■ **Prompt**:
Below are the records; collect from them each line containing the string "picture".

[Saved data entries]
────────────────────

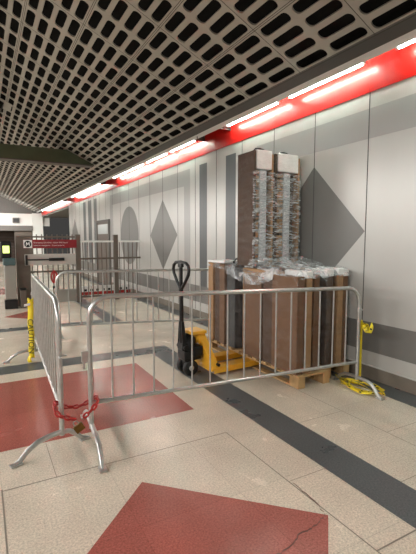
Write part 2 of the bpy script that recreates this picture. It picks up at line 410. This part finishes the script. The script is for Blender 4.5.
# ------------------------------------------------------------------ crowd barriers
def barrier(name,A,B,hA,hB,label,nb=15,r=.019,legs=(None,None),bz=.30,tip=(.45,.45),back=(0,0)):
    A=Vector((A[0],A[1],0)); B=Vector((B[0],B[1],0)); d=B-A; Ln=d.length; rz=math.atan2(d.y,d.x)
    t=empty(name,A,rz,label,'barrier','galvanised crowd barriers around the cartons')
    R=.16
    p=[(0,0,.1)]+[(0,0,hA-R)]+arc((R,hA-R),R,PI,PI/2,7,lambda x,z:(x,0,z))[1:]
    p+=[(Ln-R,0,hB)]+arc((Ln-R,hB-R),R,PI/2,0,7,lambda x,z:(x,0,z))[1:]+[(Ln,0,.1)]
    MB().tube(p,r,12).build('frame',M_steel,t)
    MB().tube([(0,0,bz),(Ln,0,bz*hB/hA)],r*.85,10).build('bottom_rail',M_steel,t)
    for i in range(1,nb+1):
        x=Ln*i/(nb+1); zt=hA+(hB-hA)*x/Ln
        MB().tube([(x,0,bz+(hB/hA-1)*bz*x/Ln),(x,0,zt-.005)],.0075,8).build('bar',M_steel,t)
    for x,ang,tp,bk in ((0,legs[0],tip[0],back[0]),(Ln,legs[1],tip[1],back[1])):
        bk=bk or tp
        M=Matrix.Rotation(ang or 0,3,'Z'); pts=[]
        # profile: local -y end reaches bk, local +y end reaches tp
        prof=[(-bk-.03,.012),(-bk+.01,.022),(-bk+.06,.075),(-bk+.11,.112),(-bk+.16,.124),(0,.128),(tp-.22,.124),(tp-.14,.112),(tp-.07,.075),(tp-.01,.022),(tp+.03,.012)]
        rr=[.010,.017]+[.0185]*7+[.017,.010]
        lg=MB().tube([M@Vector((0,y,z))+Vector((x,0,0)) for y,z in prof],rr,10).build('leg',M_steel,t)
        for sgn in (-1,1):
            c=M@Vector((0,(tp+.012) if sgn>0 else -(bk+.012),0)); MM=Matrix.Translation(c+Vector((x,0,0)))@M.to_4x4()
            MB().rbox(-.026,.026,-.04,.04,.0009,.014,.004,MM).build('foot_plate',M_steel,lg)
    # coupling hook and socket
    MB().rbox(-.062,-.012,-.012,.012,hA*.56,hA*.56+.085,.004).tube([(-.045,0,hA*.56),(-.045,0,hA*.56-.05)],.007,8).build('coupling_hook',M_steel,t)
    cl=MB()
    for z in (hB*.78,): cl.tube([(Ln,0,z-.018),(Ln,0,z+.018)],.027,12); cl.tube([(Ln+.035+.016*math.cos(a),.016*math.sin(a),z) for a in [2*PI*i/12 for i in range(12)]],.005,6,closed=True)
    cl.build('coupling_eye',M_steel,t)
    return t
bfront=barrier('crowd_barrier',(.69,3.11),(3.36,2.90),1.115,1.06,'grey steel crowd barrier standing in front of the wrapped cartons, nearest the camera',back=(.44,.30),tip=(.44,.31))
bleft=barrier('crowd_barrier',(.47,3.10),(.56,5.64),1.10,1.10,'grey steel crowd barrier seen edge-on at left, with yellow caution tape on its far end',tip=(.325,.33),back=(.17,.33),legs=(math.radians(20),0))
bback=barrier('crowd_barrier',(.93,6.2),(3.43,5.49),1.08,1.08,'grey steel crowd barrier behind the pallet jack, before the far fence')

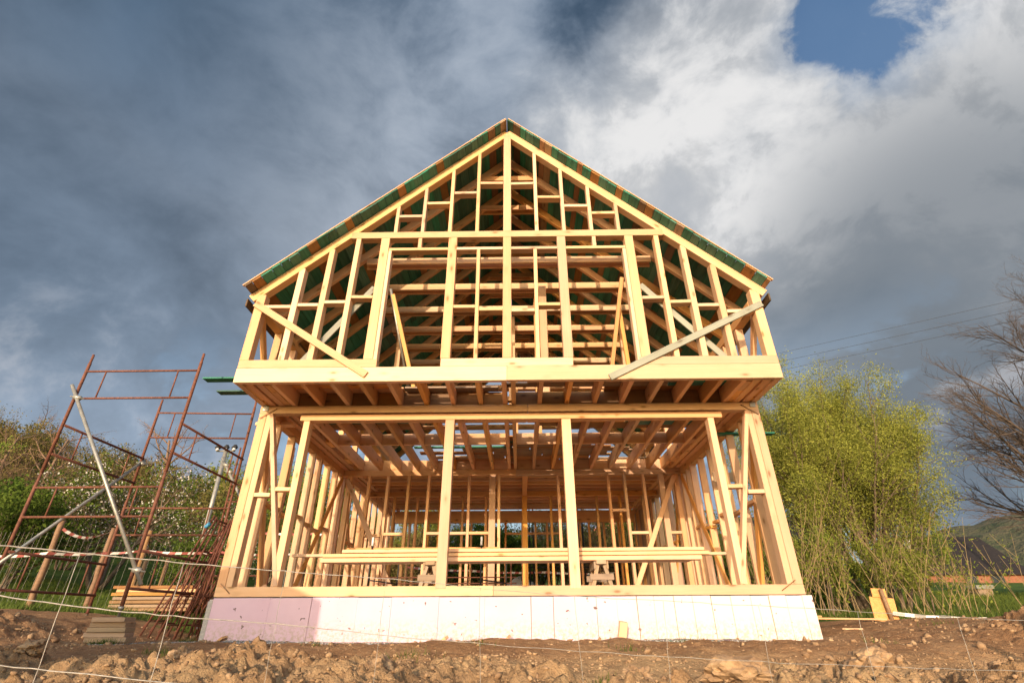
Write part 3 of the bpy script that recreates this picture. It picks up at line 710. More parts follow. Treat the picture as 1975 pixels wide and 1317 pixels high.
plank(-2.72, 2.92, 7.955, 8.125, 0.838, 0.885, 'pale plank in the middle layer nearest the front wall, on the sawhorses', 0.008)
plank(-2.45, 2.86, 7.97, 8.12, 0.897, 0.942, 'topmost front pale plank of the stack on the sawhorses', 0.006)
plank(-2.3, 2.75, 8.15, 8.33, 0.835, 0.882, 'pale plank at the back of the stack on the sawhorses', 0.004)
plank(-3.2, -2.5, 8.02, 8.10, 0.842, 0.882, 'short end of timber sticking out left of the plank stack', 0.0)
plank(2.78, 3.2, 8.02, 8.10, 0.842, 0.880, 'short end of timber sticking out right of the plank stack', 0.0)

def trestle(x, y, label):
    e = empty('metal_trestle', (x, y, FLOOR), label, 'trestle', 'black metal trestles in the front room')
    for dx in (0, 0.42):
        tube('upright', (x + dx, y + dx * 0.8, FLOOR), (x + dx, y + dx * 0.8, 1.16), 0.013, 'black_metal', e)
    tube('cross_tube', (x, y, 1.04), (x + 0.42, y + 0.336, 0.98), 0.011, 'black_metal', e)
    tube('cross_tube', (x, y, 0.62), (x + 0.42, y + 0.336, 0.58), 0.011, 'black_metal', e)
    tube('rung', (x, y, 0.45), (x + 0.42, y + 0.336, 0.45), 0.011, 'black_metal', e)
    tube('sleeve', (x, y, 1.16), (x, y, 1.30), 0.02, 'white_plastic', e)
trestle(-2.40, 9.4, 'black metal trestle with white tip behind the left half of the long planks')
trestle(-0.50, 9.4, 'black metal trestle with white tip beside the middle posts')
G2 = 'timbers across the metal trestles'
plank(-2.85, -0.20, 9.43, 9.56, 1.085, 1.135, 'orange timber lying on top across the metal trestles', 0.0, 'pine_orange', G2)
plank(-2.62, 0.02, 9.44, 9.58, 1.01, 1.06, 'lower orange timber across the metal trestles', 0.0, 'pine_orange', G2)
e = empty('tube_rail', (-1.4, 10.3, FLOOR), 'low pair of thin rusty tubes behind the left window of the front room', 'rail')
for z in (0.62, 0.72): tube('tube', (-2.5, 10.3, z), (0.1, 10.3, z - 0.005), 0.010, 'rust', e, 6)
for x in (-2.4, 0.0): tube('upright', (x, 10.3, FLOOR), (x, 10.3, 0.95), 0.011, 'rust', e, 6)
# black scaffold standing behind the rear wall
e = empty('black_scaffold', (1.4, 17.6, 0.2), 'thin black scaffold seen through the rear opening of the house', 'scaffold')
for x in (0.5, 0.62, 2.1, 2.25): tube('upright', (x, 17.6, 0.0), (x, 17.6, 3.6), 0.022, 'black_metal', e, 6)
for z in (0.9, 1.5, 1.62): tube('ledger', (0.4, 17.6, z), (3.4, 17.6, z), 0.016, 'black_metal', e, 6)

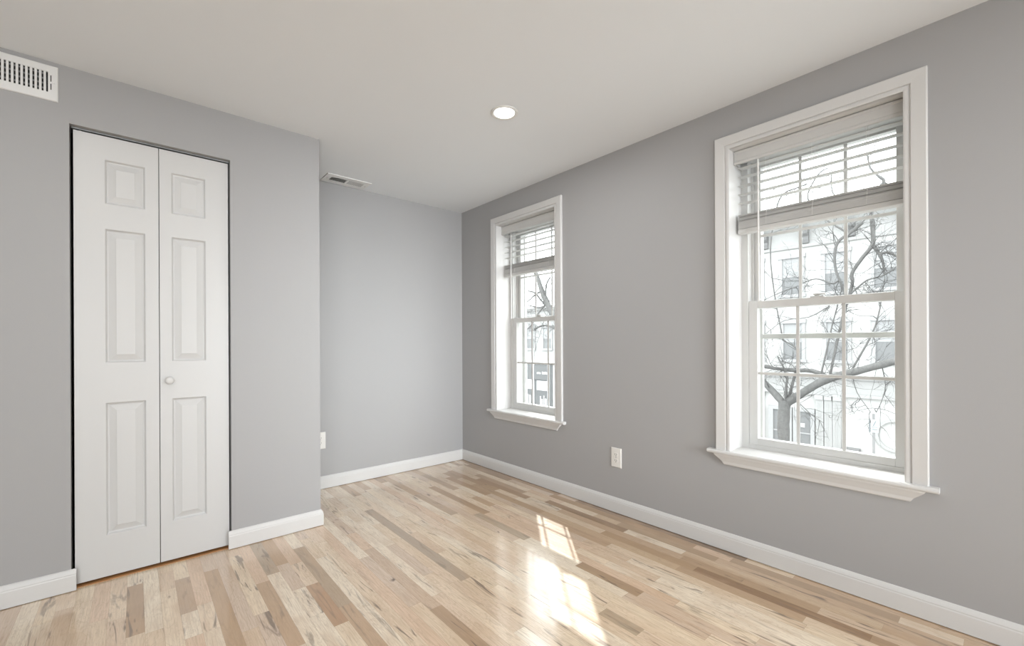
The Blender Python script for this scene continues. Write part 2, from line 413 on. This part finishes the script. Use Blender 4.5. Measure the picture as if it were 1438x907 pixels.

────────────────────

■ **Task answer**:
Write part 2 of the bpy script that recreates this picture. It picks up at line 410. This part finishes the script. The script is for Blender 4.5.
Write part 3 of the bpy script that recreates this picture. It picks up at line 710. More parts follow. Treat the picture as 1975 pixels wide and 1317 pixels high.
The Blender Python script for this scene continues. Write part 2, from line 413 on. This part finishes the script. Use Blender 4.5. Measure the picture as if it were 1438x907 pixels.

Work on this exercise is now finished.